Dataset section:

•••••

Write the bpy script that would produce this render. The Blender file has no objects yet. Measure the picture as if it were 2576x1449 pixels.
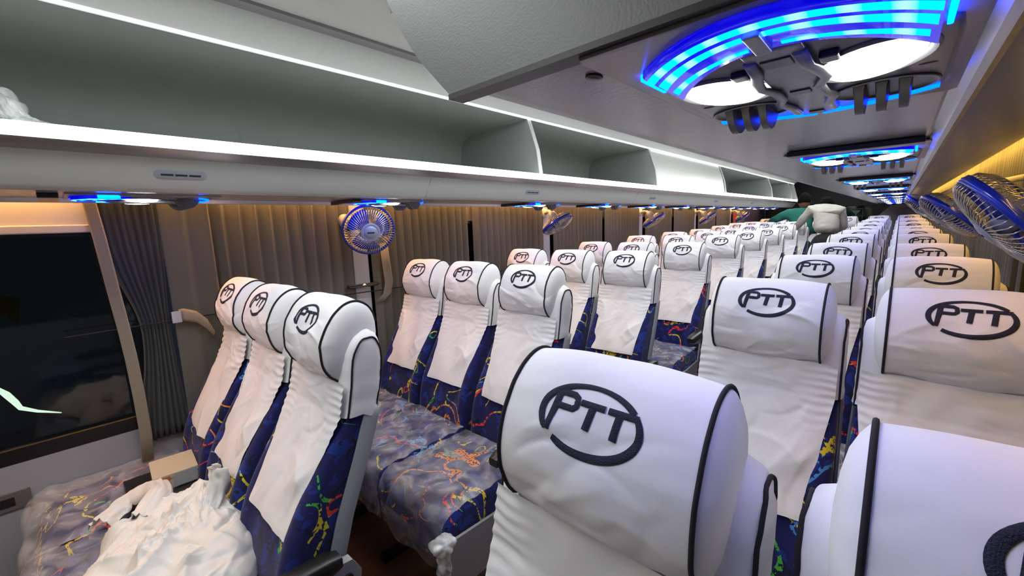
import bpy, bmesh, math, random
from mathutils import Vector, Matrix, noise
R_ = math.radians
H = 1.40                                   # camera height above the aisle floor
sc = bpy.context.scene
C = sc.collection
# ---------------------------------------------------------------- camera
Fv = Vector((-0.6728300917, 0.7239630115, -0.1522406835))
Rv = Vector((0.7356796237, 0.6764460581, -0.0345864404))
Uv = Vector((-0.0779433067, 0.1352711666, 0.9877381038))
cd = bpy.data.cameras.new('camera'); cam = bpy.data.objects.new('camera', cd); C.objects.link(cam)
cd.sensor_width = 36.0; cd.lens = 1045.3628 / 2576 * 36; cd.clip_start = 0.01
cam.matrix_world = Matrix(((Rv.x, Uv.x, -Fv.x, 0), (Rv.y, Uv.y, -Fv.y, 0), (Rv.z, Uv.z, -Fv.z, H), (0, 0, 0, 1)))
sc.camera = cam
# ---------------------------------------------------------------- world / exposure
w = bpy.data.worlds.new('night'); sc.world = w; w.use_nodes = True
w.node_tree.nodes['Background'].inputs[0].default_value = (0.01, 0.012, 0.018, 1)
w.node_tree.nodes['Background'].inputs[1].default_value = 1.0
sc.view_settings.view_transform = 'Standard'; sc.view_settings.look = 'None'
sc.view_settings.gamma = 1.0; sc.view_settings.use_curve_mapping = False
sc.view_settings.exposure = 0.02
# emission strengths of the lamps the bus has
E_SHELF, E_UPPER, E_SKY, E_BLUE, E_LAMP, E_WARM = 8.5, 5.0, 5.0, 24.0, 15.0, 62.0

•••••

Restate the listing above word for word, and skip the pictures.

Answer to the task:
Write the bpy script that would produce this render. The Blender file has no objects yet. Measure the picture as if it were 2576x1449 pixels.
import bpy, bmesh, math, random
from mathutils import Vector, Matrix, noise
R_ = math.radians
H = 1.40                                   # camera height above the aisle floor
sc = bpy.context.scene
C = sc.collection
# ---------------------------------------------------------------- camera
Fv = Vector((-0.6728300917, 0.7239630115, -0.1522406835))
Rv = Vector((0.7356796237, 0.6764460581, -0.0345864404))
Uv = Vector((-0.0779433067, 0.1352711666, 0.9877381038))
cd = bpy.data.cameras.new('camera'); cam = bpy.data.objects.new('camera', cd); C.objects.link(cam)
cd.sensor_width = 36.0; cd.lens = 1045.3628 / 2576 * 36; cd.clip_start = 0.01
cam.matrix_world = Matrix(((Rv.x, Uv.x, -Fv.x, 0), (Rv.y, Uv.y, -Fv.y, 0), (Rv.z, Uv.z, -Fv.z, H), (0, 0, 0, 1)))
sc.camera = cam
# ---------------------------------------------------------------- world / exposure
w = bpy.data.worlds.new('night'); sc.world = w; w.use_nodes = True
w.node_tree.nodes['Background'].inputs[0].default_value = (0.01, 0.012, 0.018, 1)
w.node_tree.nodes['Background'].inputs[1].default_value = 1.0
sc.view_settings.view_transform = 'Standard'; sc.view_settings.look = 'None'
sc.view_settings.gamma = 1.0; sc.view_settings.use_curve_mapping = False
sc.view_settings.exposure = 0.02
# emission strengths of the lamps the bus has
E_SHELF, E_UPPER, E_SKY, E_BLUE, E_LAMP, E_WARM = 8.5, 5.0, 5.0, 24.0, 15.0, 62.0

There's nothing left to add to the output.